#### RECORDED DATA

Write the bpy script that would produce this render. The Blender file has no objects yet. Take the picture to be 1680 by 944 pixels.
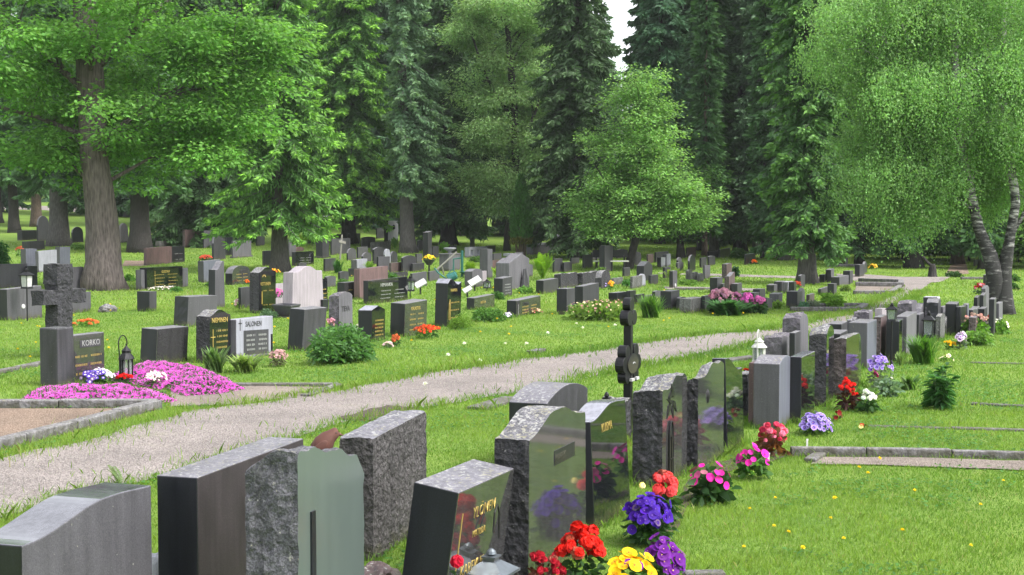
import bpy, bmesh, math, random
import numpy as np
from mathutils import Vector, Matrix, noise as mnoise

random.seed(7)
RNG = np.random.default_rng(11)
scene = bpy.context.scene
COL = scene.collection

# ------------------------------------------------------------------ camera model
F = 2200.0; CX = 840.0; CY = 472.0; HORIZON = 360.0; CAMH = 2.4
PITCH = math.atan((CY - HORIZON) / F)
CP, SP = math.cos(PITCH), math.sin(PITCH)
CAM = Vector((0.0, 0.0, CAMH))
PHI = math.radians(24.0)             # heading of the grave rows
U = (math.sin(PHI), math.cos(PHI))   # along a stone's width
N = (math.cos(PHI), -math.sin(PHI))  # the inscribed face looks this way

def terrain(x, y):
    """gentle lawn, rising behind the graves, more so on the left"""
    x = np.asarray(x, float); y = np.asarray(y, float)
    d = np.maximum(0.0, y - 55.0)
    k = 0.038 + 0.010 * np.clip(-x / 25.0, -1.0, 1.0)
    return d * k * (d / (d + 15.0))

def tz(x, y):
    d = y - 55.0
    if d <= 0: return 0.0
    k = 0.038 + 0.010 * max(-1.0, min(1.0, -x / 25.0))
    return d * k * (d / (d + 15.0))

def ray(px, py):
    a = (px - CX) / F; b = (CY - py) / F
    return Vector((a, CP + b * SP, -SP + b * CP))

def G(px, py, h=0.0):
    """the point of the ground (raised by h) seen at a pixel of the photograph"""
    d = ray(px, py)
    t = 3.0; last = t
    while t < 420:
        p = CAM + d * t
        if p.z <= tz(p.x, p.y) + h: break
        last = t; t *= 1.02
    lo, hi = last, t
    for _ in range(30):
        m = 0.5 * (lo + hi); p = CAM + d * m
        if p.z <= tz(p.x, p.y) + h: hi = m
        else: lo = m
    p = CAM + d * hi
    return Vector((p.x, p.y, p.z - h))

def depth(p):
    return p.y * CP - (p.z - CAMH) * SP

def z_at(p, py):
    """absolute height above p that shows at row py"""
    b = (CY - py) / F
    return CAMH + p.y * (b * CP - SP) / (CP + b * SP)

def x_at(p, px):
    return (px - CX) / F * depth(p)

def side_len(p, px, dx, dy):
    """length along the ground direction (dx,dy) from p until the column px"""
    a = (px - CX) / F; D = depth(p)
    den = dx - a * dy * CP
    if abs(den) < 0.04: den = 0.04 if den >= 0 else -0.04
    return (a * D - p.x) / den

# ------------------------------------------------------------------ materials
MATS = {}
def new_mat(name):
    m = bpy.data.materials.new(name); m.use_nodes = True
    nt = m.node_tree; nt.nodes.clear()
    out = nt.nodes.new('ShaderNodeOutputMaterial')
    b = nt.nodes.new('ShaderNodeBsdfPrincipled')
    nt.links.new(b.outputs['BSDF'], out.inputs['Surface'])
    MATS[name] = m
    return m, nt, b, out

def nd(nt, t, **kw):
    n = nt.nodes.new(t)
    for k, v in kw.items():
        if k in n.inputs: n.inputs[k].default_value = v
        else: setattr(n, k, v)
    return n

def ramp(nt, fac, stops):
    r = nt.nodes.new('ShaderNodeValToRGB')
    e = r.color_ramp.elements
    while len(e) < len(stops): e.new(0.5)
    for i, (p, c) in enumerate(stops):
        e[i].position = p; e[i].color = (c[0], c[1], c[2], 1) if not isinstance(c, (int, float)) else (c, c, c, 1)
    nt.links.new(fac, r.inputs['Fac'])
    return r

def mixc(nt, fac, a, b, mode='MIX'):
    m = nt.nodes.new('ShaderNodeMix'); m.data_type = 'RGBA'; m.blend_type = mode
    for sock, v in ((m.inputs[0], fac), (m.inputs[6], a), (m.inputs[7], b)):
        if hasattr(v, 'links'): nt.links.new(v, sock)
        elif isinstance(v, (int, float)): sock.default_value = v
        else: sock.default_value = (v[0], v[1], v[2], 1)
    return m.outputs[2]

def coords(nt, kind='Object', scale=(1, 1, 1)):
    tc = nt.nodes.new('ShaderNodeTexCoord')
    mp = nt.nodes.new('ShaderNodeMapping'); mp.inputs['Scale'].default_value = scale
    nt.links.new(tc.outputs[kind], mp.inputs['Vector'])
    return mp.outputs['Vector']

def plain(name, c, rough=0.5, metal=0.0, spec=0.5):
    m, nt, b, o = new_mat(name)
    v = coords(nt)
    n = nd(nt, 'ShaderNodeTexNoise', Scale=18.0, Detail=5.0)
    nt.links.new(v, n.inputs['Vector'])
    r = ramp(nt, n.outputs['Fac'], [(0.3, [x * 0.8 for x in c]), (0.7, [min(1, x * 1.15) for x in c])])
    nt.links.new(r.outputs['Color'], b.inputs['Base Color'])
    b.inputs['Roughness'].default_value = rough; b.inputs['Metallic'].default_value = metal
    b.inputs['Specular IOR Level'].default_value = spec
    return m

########

[GIVEN REQUEST]
Quote, exactly and only, the lines from the first line of the data above through the line containing "COL = scene.collection". The pictures do not belong in it.

[TASK RESULT]
Write the bpy script that would produce this render. The Blender file has no objects yet. Take the picture to be 1680 by 944 pixels.
import bpy, bmesh, math, random
import numpy as np
from mathutils import Vector, Matrix, noise as mnoise

random.seed(7)
RNG = np.random.default_rng(11)
scene = bpy.context.scene
COL = scene.collection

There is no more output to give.